Our standard form for PID control has been
\begin{align} MV & = \overline{MV} + K_P (SP - PV) + K_I\int_0^t (SP - PV)\ dt' + K_D\frac{d(SP - PV)}{dt} \end{align}Our initial implementation of PID control uncovered an issue with this formula when there are sudden changes to the setpoint $SP$. The issue is most obvious in the derivative term where
\begin{align} K_D\frac{d(SP - PV)}{dt} & \longrightarrow \infty \end{align}for a step change in setpoint. The issue is also evident in the proportional term $K_P (SP - PV)$ which undergoes a step change in value. In process control applications, a step change in the manipulated variable may require sudden and abrupt changes in valve position, process flows, or pressures, all of which can cause significant strain on very large devices.
This phenomenon is called setpoint kick (or sometimes derivative kick) which is generally to be avoided.
The most common remedy is to introduce setpoint weighting. To this end, the PID control formula is written
\begin{align} MV & = \overline{MV} + K_P e_P + K_I\int_0^t e_I\ dt' + K_D\frac{de_D}{dt} \end{align}where the error terms are given by
\begin{align*} e_P(t) & = \beta\ SP - PV \\ e_I(t) & = SP - PV \\ e_D(t) & = \gamma\ SP - PV \end{align*}The effect is to introduce a different error term for each term in the control equation. The integral term remains the same as before, which is necessary in order to force the process variable $PV$ to be equal to the setpoint $SP$ at steady-state. The error terms for the proportional and derivative terms, however, include constants $\beta$ and $\gamma$ which are used to modify the response to setpoint changes.
Common practice is to set $\gamma = 0$ which entirely eliminates derivative action based on change in the setpoint. When incorporated in PID control, this feature is sometimes called derivative on output. This almost always a good idea in process control because it eliminates the 'derivative kick' associated with a quick change in setpoint.
In practice, the term $\beta$ is generally tuned to meet the specific application requirements. In this case, where setpoint tracking is not a high priority, setting $\beta = 0$ is a reasonable starting point.
The implementation of setpoint weighting is straightforward. The object definition is modified to include additional parameters beta and gamma with typical default values. Error terms for the proportional and derivative terms are computed explicitly, and in the case of the derivative also saved for the next time step.

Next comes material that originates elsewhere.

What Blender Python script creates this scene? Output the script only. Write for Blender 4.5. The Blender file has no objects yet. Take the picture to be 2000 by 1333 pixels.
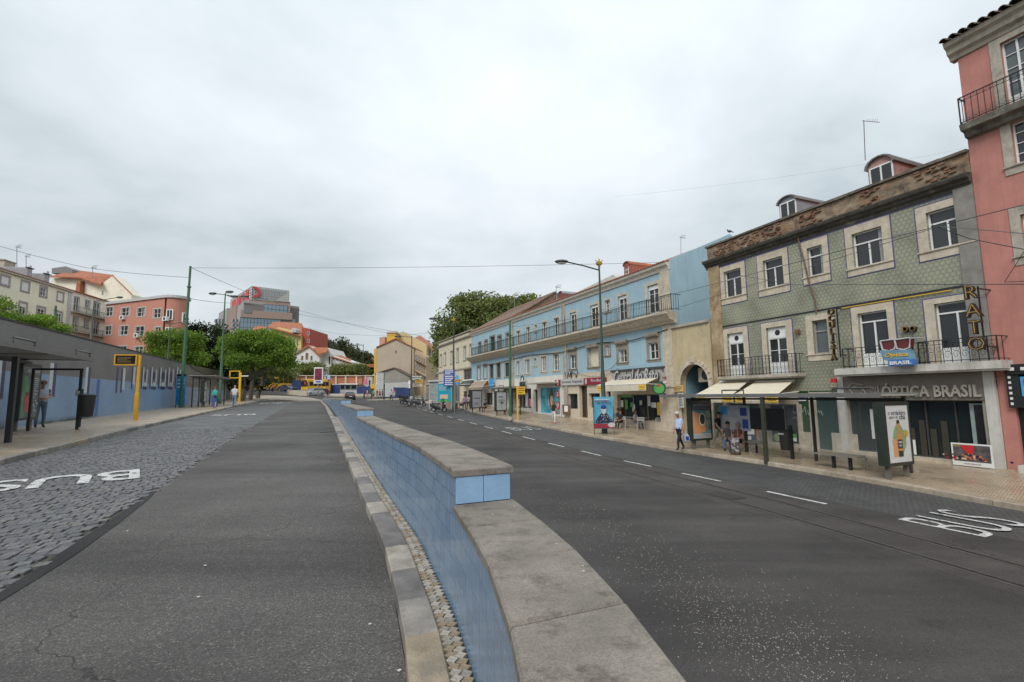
import bpy, bmesh, math, random
import numpy as np
from mathutils import Vector, Matrix
random.seed(7); RNG = np.random.default_rng(7)
R = math.radians
scene = bpy.context.scene
col = scene.collection

# ---------------------------------------------------------------- camera
CAM = Vector((0, 0, 3.0))
_f, _off, _roll = 950.0, 105.0, R(0.74)
_th = math.atan(_off/_f)
_F = Vector((0, math.cos(_th), math.sin(_th))); _U = Vector((0, -math.sin(_th), math.cos(_th))); _X = Vector((1, 0, 0))
CR = _X*math.cos(_roll) - _U*math.sin(_roll); CU = _X*math.sin(_roll) + _U*math.cos(_roll)
cd = bpy.data.cameras.new('camera'); cam = bpy.data.objects.new('camera', cd); col.objects.link(cam)
m = Matrix.Identity(4)
for i in range(3):
    m[i][0] = CR[i]; m[i][1] = CU[i]; m[i][2] = -_F[i]; m[i][3] = CAM[i]
cam.matrix_world = m
cd.sensor_width = 36; cd.lens = _f/2000*36; cd.clip_start = 0.05; cd.clip_end = 3000
scene.camera = cam

# ---------------------------------------------------------------- sky, sun, exposure
SUN_EL, SUN_AZ = R(44), R(-24)
w = bpy.data.worlds.new("World"); scene.world = w; w.use_nodes = True
nt = w.node_tree; nt.nodes.clear(); N = nt.nodes.new; Lk = nt.links.new
out = N('ShaderNodeOutputWorld'); bg = N('ShaderNodeBackground'); Lk(bg.outputs[0], out.inputs[0])
sky = N('ShaderNodeTexSky'); sky.sky_type = 'NISHITA'; sky.sun_disc = False
sky.sun_elevation = SUN_EL; sky.sun_rotation = math.atan2(math.sin(SUN_AZ), -math.cos(SUN_AZ))
tc = N('ShaderNodeTexCoord'); sep = N('ShaderNodeSeparateXYZ'); Lk(tc.outputs['Generated'], sep.inputs[0])
def mth(op, a, b=None, clamp=False):
    n = N('ShaderNodeMath'); n.operation = op; n.use_clamp = clamp
    for i, v in enumerate((a, b)):
        if v is None: continue
        if isinstance(v, (int, float)): n.inputs[i].default_value = v
        else: Lk(v, n.inputs[i])
    return n.outputs[0]
zz = mth('ADD', mth('MAXIMUM', sep.outputs[2], 0.0), 0.22)
cmb = N('ShaderNodeCombineXYZ'); Lk(mth('DIVIDE', sep.outputs[0], zz), cmb.inputs[0]); Lk(mth('DIVIDE', sep.outputs[1], zz), cmb.inputs[1])
def noise(scale, det, rough, off):
    mp = N('ShaderNodeMapping'); mp.inputs['Location'].default_value = off; Lk(cmb.outputs[0], mp.inputs[0])
    n = N('ShaderNodeTexNoise'); n.inputs['Scale'].default_value = scale; n.inputs['Detail'].default_value = det
    n.inputs['Roughness'].default_value = rough; n.inputs['Distortion'].default_value = 0.25; Lk(mp.outputs[0], n.inputs[0]); return n.outputs[0]
n1 = noise(0.62, 7, .52, (2.2, 2.35, 0)); n2 = noise(2.1, 7, .55, (8.3, 4.2, 1))
cl = mth('ADD', mth('MULTIPLY', n1, .86), mth('MULTIPLY', n2, .14))
ramp = N('ShaderNodeValToRGB'); Lk(cl, ramp.inputs[0]); cr = ramp.color_ramp
cr.elements[0].position = .41; cr.elements[0].color = (.37, .415, .44, 1)
cr.elements[1].position = .585; cr.elements[1].color = (.575, .615, .635, 1)
e = cr.elements.new(.46); e.color = (.445, .49, .513, 1)
e = cr.elements.new(.53); e.color = (.515, .558, .58, 1)
mixs = N('ShaderNodeMixRGB'); mixs.inputs[0].default_value = .93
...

def PID(Kp, Ki, Kd, MV_bar=0, beta=1, gamma=0):
# initialize stored data
eD_prev = 0
t_prev = -100
I = 0
# initial control
MV = MV_bar
while True:
# yield MV, wait for new t, SP, PV
t, PV, SP = yield MV
# PID calculations
P = Kp*(beta*SP - PV)
I = I + Ki*(SP - PV)*(t - t_prev)
eD = gamma*SP - PV
D = Kd*(eD - eD_prev)/(t - t_prev)
MV = MV_bar + P + I + D
# update stored data for next iteration
eD_prev = eD
t_prev = t
Let's see how well this PID implementation works. We'll perform the simulation with a setpoint that starts at room temperature, then rises to 50°C at $t = 50$ seconds. The data historian will record values of the setpoint, process variable, computed manipulated variable, and the actual value of the manipulated variable.
%matplotlib inline
from tclab import clock, setup, Historian, Plotter
TCLab = setup(connected=False, speedup=10)

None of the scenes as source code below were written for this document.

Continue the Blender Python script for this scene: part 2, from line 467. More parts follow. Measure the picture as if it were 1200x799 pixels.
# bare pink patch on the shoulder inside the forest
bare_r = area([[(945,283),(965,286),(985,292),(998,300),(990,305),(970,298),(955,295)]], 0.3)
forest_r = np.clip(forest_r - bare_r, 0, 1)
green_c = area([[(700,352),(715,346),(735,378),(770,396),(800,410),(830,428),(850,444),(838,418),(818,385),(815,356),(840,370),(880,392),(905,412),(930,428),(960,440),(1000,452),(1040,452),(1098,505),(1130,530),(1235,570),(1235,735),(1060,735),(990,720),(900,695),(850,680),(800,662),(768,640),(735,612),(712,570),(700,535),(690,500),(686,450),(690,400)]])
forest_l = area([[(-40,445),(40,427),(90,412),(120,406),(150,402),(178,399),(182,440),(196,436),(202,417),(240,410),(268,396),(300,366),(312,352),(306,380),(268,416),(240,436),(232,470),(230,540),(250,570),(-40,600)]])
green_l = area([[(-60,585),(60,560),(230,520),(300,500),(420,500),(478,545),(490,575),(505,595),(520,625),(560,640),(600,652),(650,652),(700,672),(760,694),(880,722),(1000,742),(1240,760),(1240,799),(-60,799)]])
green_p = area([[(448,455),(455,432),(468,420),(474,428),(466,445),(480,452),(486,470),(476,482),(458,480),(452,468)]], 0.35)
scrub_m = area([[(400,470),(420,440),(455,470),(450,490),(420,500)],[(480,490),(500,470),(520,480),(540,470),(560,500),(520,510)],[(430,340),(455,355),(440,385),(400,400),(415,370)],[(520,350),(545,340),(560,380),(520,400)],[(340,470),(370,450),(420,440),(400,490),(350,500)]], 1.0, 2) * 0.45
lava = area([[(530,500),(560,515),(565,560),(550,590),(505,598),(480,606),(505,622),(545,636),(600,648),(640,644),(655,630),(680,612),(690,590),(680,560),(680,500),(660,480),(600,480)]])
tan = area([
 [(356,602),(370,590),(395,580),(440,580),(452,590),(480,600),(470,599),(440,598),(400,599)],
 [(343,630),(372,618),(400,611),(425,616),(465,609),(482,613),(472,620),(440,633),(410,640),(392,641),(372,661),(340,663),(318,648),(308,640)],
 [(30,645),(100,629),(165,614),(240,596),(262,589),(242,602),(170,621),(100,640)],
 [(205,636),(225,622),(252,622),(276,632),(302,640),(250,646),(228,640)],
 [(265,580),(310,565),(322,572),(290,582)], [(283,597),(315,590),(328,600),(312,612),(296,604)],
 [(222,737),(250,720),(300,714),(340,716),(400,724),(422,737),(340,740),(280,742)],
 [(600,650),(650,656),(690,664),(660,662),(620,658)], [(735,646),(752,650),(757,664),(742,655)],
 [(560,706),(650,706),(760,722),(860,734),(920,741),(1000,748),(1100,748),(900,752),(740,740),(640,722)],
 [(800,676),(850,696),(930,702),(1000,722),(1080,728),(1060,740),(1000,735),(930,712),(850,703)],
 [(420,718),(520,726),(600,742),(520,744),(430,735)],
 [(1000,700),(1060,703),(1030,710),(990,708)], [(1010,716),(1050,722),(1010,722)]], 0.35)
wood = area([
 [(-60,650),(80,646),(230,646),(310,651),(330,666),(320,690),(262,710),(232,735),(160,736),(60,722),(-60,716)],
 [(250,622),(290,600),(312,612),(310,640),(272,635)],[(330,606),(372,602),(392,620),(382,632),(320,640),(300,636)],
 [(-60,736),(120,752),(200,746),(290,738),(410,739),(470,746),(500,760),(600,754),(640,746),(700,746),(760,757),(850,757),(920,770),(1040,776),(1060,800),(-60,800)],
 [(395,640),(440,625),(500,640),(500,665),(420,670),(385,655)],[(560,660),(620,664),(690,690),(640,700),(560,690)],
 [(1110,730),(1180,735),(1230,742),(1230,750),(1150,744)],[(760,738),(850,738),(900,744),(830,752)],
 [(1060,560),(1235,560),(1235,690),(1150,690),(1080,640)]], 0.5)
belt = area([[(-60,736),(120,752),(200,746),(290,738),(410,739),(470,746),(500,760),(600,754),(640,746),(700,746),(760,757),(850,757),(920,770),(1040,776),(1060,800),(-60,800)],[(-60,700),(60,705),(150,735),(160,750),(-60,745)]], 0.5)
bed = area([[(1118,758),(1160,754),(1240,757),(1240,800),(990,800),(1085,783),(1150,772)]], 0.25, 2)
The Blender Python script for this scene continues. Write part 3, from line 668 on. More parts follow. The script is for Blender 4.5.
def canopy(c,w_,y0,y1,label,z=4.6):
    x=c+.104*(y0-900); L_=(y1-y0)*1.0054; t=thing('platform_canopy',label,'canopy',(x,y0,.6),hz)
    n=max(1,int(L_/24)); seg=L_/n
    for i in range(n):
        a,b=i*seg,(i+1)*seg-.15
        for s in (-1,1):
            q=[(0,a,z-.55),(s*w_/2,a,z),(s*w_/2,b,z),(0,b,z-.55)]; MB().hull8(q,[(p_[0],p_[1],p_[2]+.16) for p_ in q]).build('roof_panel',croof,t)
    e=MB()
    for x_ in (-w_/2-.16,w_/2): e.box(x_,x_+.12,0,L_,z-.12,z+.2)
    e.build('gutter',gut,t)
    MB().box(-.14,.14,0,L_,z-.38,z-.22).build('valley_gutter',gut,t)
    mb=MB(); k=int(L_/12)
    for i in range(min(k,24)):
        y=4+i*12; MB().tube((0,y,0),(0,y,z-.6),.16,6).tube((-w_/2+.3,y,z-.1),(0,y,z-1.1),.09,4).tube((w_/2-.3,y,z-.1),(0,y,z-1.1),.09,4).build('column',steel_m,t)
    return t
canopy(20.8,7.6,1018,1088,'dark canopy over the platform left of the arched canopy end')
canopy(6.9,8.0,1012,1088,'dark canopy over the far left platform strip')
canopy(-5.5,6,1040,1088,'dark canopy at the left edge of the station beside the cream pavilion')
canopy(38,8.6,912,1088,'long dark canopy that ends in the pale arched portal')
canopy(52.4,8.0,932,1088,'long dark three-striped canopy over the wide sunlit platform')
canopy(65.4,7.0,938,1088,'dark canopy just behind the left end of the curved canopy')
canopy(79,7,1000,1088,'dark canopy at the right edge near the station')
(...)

controller = PID(2, 0.1, 2, beta=0) # create pid control
controller.send(None) # initialize
tfinal = 800
with TCLab() as lab:
h = Historian([('SP', lambda: SP), ('T1', lambda: lab.T1), ('MV', lambda: MV), ('Q1', lab.Q1)])
p = Plotter(h, tfinal)
T1 = lab.T1
for t in clock(tfinal, 2):
SP = T1 if t < 50 else 50 # get setpoint
PV = lab.T1 # get measurement
MV = controller.send([t, PV, SP]) # compute manipulated variable
lab.U1 = MV # apply
p.update(t) # update information display
TCLab Model disconnected successfully.